The Financial Conduct Authority (FCA) has published the rulebook that consumer credit firms will need to comply with when it takes over as consumer credit regulator on April 1. As expected, the final rules are very similar to the proposals on which the FCA has consulted in recent months. The regulator says that “those who responded generally welcomed our approach.”

The policy statement issued by the FCA runs to some 646 pages, of which approximately 500 are taken up by the consumer credit rulebook itself, known as CONC. Firms should not be daunted by the size of the document though, and should ensure that they read at least the executive summary, together with any chapters of the accompanying guidance which relate specifically to their business area. The executive summary includes Table 1.1, which shows a summary of the new rules and indicates which have changed since the start of the consultation and which have not.

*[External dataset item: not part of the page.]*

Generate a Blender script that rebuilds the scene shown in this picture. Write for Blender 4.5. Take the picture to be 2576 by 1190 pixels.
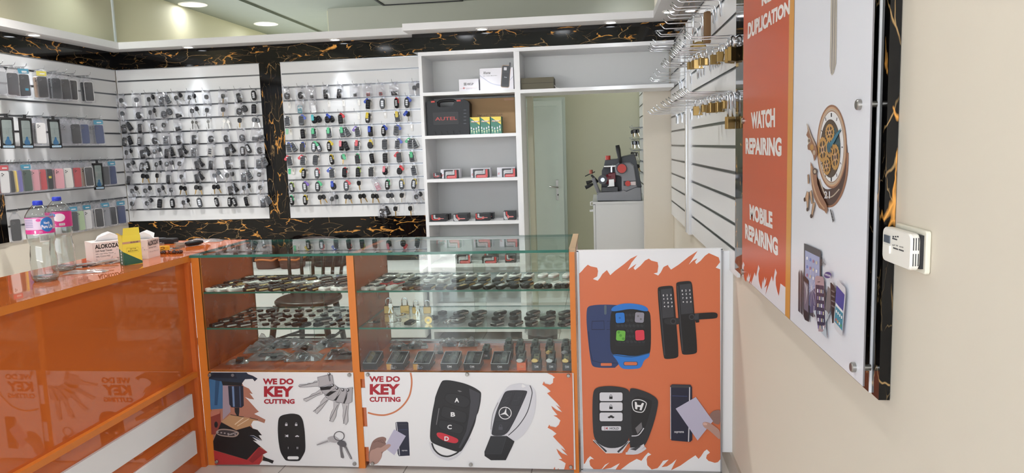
import bpy, math, random
from math import sin, cos, pi, radians
from mathutils import Vector, Matrix
from mathutils.geometry import tessellate_polygon

for _o in list(bpy.data.objects):
    bpy.data.objects.remove(_o)
SC = bpy.context.scene
COL = SC.collection
random.seed(7)

# ---------------------------------------------------------------- camera
FPX, YAW, PIT, ROL = 1840.658, 0.120931, 0.122132, 0.032138
CX, CY = 1288.0, 595.0
EYE = Vector((0, 0, 1.5))
_fw = Vector((-sin(YAW) * cos(PIT), cos(YAW) * cos(PIT), -sin(PIT)))
_rt = Vector((cos(YAW), sin(YAW), 0))
_dn = _fw.cross(_rt)
_r = _rt * cos(ROL) + _dn * sin(ROL)
_d = -_rt * sin(ROL) + _dn * cos(ROL)
cam = bpy.data.cameras.new('camera')
cam.sensor_width = 36.0
cam.lens = FPX / 2576.0 * 36.0
cam.clip_start = 0.02
cob = bpy.data.objects.new('camera', cam)
COL.objects.link(cob)
cob.matrix_world = Matrix(((_r.x, -_d.x, -_fw.x, 0), (_r.y, -_d.y, -_fw.y, 0), (_r.z, -_d.z, -_fw.z, 1.5), (0, 0, 0, 1)))
SC.camera = cob

# ---------------------------------------------------------------- colour management, world, lights
SC.view_settings.view_transform = 'Standard'
SC.view_settings.look = 'None'
SC.view_settings.gamma = 1.0
SC.view_settings.exposure = 0.42
SC.view_settings.use_curve_mapping = False
SC.cycles.transparent_max_bounces = 40
SC.cycles.max_bounces = 10
SC.cycles.caustics_reflective = False
SC.cycles.caustics_refractive = False

W = bpy.data.worlds.new('daylight')
SC.world = W
W.use_nodes = True
_bg = W.node_tree.nodes['Background']
_bg.inputs[0].default_value = (0.90, 0.97, 1.07, 1)
_bg.inputs[1].default_value = 4.0


def light_area(name, loc, rot, sx, sy, power, color=(1, 1, 1), portal=False):
    l = bpy.data.lights.new(name, 'AREA')
    l.shape = 'RECTANGLE'
    l.size, l.size_y = sx, sy
    l.energy = power
    l.color = color
    o = bpy.data.objects.new(name, l)
    COL.objects.link(o)
    o.location = loc
    o.rotation_euler = rot
    if portal:
        l.cycles.is_portal = True
    return o


# the shop window and the shop door behind the camera let the daylight in
light_area('shop_window_daylight', (-1.72, -1.2, 1.75), (radians(90), 0, 0), 4.5, 1.9, 1, portal=True)

# the sun stands behind the shop: it lights the pavement outside, not the room
_sun = bpy.data.lights.new('sun', 'SUN')
_sun.energy = 24.0
_sun.angle = radians(0.6)
_sun.color = (1.0, 0.98, 0.95)
_so = bpy.data.objects.new('sun', _sun)
COL.objects.link(_so)
_so.rotation_euler = Vector((0.12, -0.34, -0.93)).to_track_quat('-Z', 'Y').to_euler()


def at(px, py, axis, v):
    """The point of the plane axis = v that shows at a pixel of the 2576 x 1190 frame."""
    d = _r * ((px - CX) / FPX) + _d * ((py - CY) / FPX) + _fw
    t = (v - EYE[axis]) / d[axis]
    return EYE + d * t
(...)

For most firms, the rulebook is based around the requirements of the Consumer Credit Act and the guidance of former regulator the Office of Fair Trading (OFT). However, payday lenders and debt managers will be subject to new requirements.

The FCA uses the term high cost short-term credit, or HCSTC, to describe payday lenders and similar companies. Lenders will need to submit regular data reports to the FCA, there will be a limit of two both on the number of times a loan can be rolled over and the number of times Continuous Payment Authority (CPA) can be used in an attempt to recover a loan, lenders will be expressly forbidden from placing pressure on a borrower not to cancel a CPA, borrowers in difficulty will need to be provided with information about debt advice and advertisements will need to carry a risk warning. This risk warning is the subject of the most significant change to have resulted from the consultation – instead the required risk warning is much shorter and reads: “Late repayment can cause you serious money problems. For help, go to moneyadviceservice.org.uk.”

Debt managers will be subject to new requirements regarding the handling of client money, and will also need to direct customers to sources of free advice in certain circumstances.

The requirements for payday lenders relating to rollovers, CPA and the risk warning (other than for online and electronic promotions) will come into force on July 1, however the risk warning requirement will apply for online and electronic promotions from April 1. All firms will be allowed a six-month transition period, where the FCA has said it will only take enforcement action for issues occurring prior to October 1 2014 if the firm was in breach of the requirements of the OFT.

In addition to the detailed rules in the CONC sourcebook, credit firms will need to comply with the 11 FCA Principles for Business, which include the need to treat customers fairly, the need to conduct business with integrity and the need to provide clear and not misleading information at all times.

The FCA has more resources than the OFT and can impose a wider range of penalties for non-compliance. It says that firms “should feel the difference under our regime from day one.”

Credit firms have only weeks left to apply for ‘interim permission’ from the FCA, which will be required in order to continue conducting credit activities after April 1.